Pacific Consortium to launch revised all-cash Tatts Group bid

BRISBANE, AUSTRALIA - OCTOBER 27: CEO Robbie Cooke at the Tatts Group AGM on October 27, 2016 in Brisbane, Australia. ...
BRISBANE, AUSTRALIA - OCTOBER 27: CEO Robbie Cooke at the Tatts Group AGM on October 27, 2016 in Brisbane, Australia. (Photo by Glenn Hunt/Fairfax Media) Glenn Hunt

The Pacific Consortium has made an all-cash offer for lotteries and wagering giant Tatts Group, threatening to topple a $11.3 billion merger with Tabcorp.

The consortium, which includes private equity firm KKR, Morgan Stanley's infrastructure arm and First State Super each with a 30 per cent stake, made an offer on Tuesday night which values the target at $4.21 per share.

It's understood the consortium sent a letter to Tatts chairman and notified the company's advisers.  

The consortium, which also includes Macquarie Group with a 10 per cent stake, sweetened its original $8 billion cash-and-shares offer Tatts rejected last year with the revised all-cash offer which does not require regulatory approvals.  

The consortium had been seeking a potential buyer for Tatts' wagering operations but has decided to proceed with an offer for the entire company. Its previous bid was rejected by Tatts prior to Christmas

The offer could potentially upset an agreed $11 billion tie-up between Tabcorp and Tatts. Tabcorp's November offer valued Tatts at $4.34 a share at the time but is valued at around $4.20 at current share prices. It is still waiting for regulatory clearance.

Tatts Group shareholder Sandon Capital, which has argued the lotteries business has been undervalued in the Tabcorp offer, said the latest bid would put pressure on the Tatts board to open its books to the Pacific Consortium in the absence of a higher offer.

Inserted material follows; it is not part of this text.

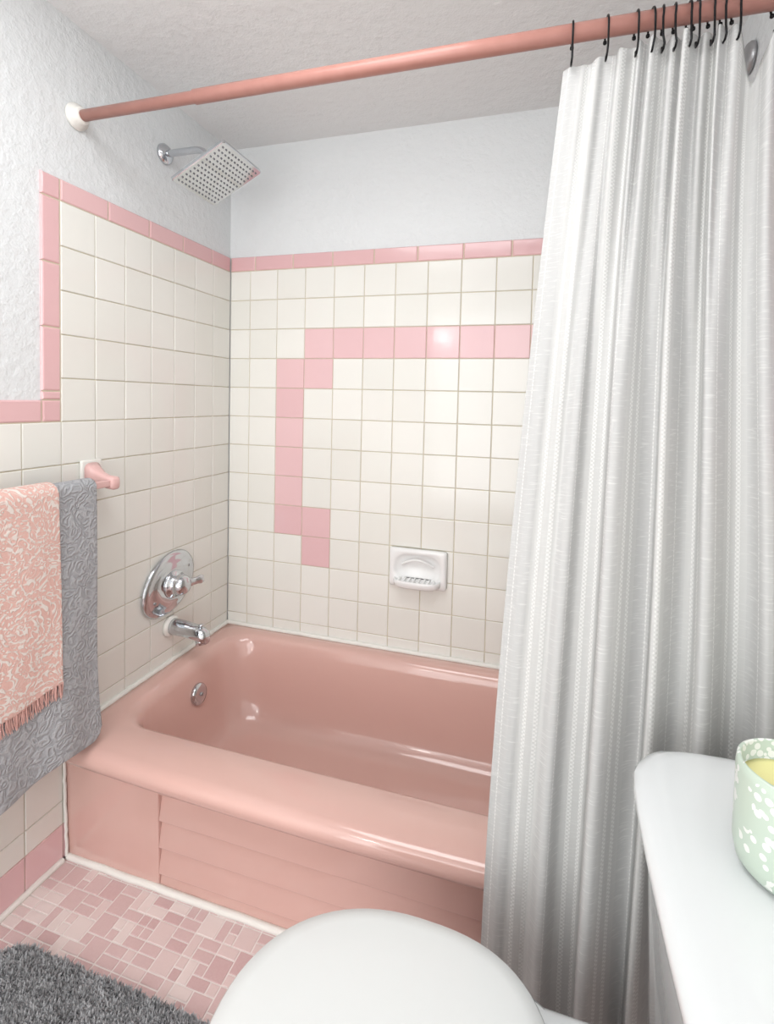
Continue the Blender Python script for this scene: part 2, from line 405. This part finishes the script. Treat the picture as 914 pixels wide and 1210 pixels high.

"This looks like it is clearly designed to get the board to give them due diligence. We now have the beginning of a bidding war," Sandon's managing director, Gabriel Radzyminski said.

The revised offer was pitched as more certain than Tabcorp's scrip and cash bid, in light of recent equity market conditions, and is believed to be subject to confirmatory due diligence. 

It was also pitched as being at a substantial premium - up to $650 million - to where Tabcorp's offer valued Tatts at the time of the wagering company's half-year result in February when Tatts chief executive Robbie Cooke unveiled numbers hit by soft lotteries and wagering results and Tabcorp itself revealed a hit to its bottom line. 

Tatts shares closed at $4.35 on Tuesday. 

Macquarie Capital is advising the Pacific Consortium, while Goldman Sachs is tending to Tatts and UBS is advising Tabcorp.